The most important piece of advice

No matter what your preference, original release or reissue, research is key. If your main concern is price and availability, you’re going to be buying reissues. The important thing here is to just check a couple of forums to make sure the new mastering and pressings will satisfy you.

If you’re dedicated to getting the best sounding vinyl record you possibly can, and don’t mind paying top dollar for early pressings, then you definitely need to do your research to figure out which mastering, from what era and which country you believe sounds best.

The internet is full of blogs and forums overflowing with opinions to help you make a decision. And of course Discogs is a great place to start.

In either case, you obviously need to make sure that the actual record you are buying is in top condition. If you are buying secondhand, make sure to get a near mint or excellent condition record if you really want to hear that well-researched sound quality coming through. If you are buying new online, hopefully the record arrives intact and un-warped!
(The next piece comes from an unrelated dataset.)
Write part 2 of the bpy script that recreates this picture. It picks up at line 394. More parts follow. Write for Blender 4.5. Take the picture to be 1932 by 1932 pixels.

And of course, in order to get the most out of your perfect and pristine records, you have a decent sound system setup!

So what’s the verdict?

Well the verdict for me is that it depends entirely on the album. We don’t have many first pressings, despite the little collection monster inside me whose whispering can sometimes keep me up at night. The ones we do have, however, are albums that are extremely important to us, and each of these purchases was a big deal. And I think for us and our collection, this is how it should be. All of it comes to down to opinion, to your particular taste, your ear and your collecting style. In all honesty, my ear is not as discerning as some, and in most cases I’m happy to just to hear the music that I love spinning on a turntable in the lounge while surrounded by family and friends. For me, collecting records is really all about the experience, and about music as an activity.

I do still have to fight that little voice inside me sometimes though, but for the most part, he’s quiet now in the face of cold hard logic.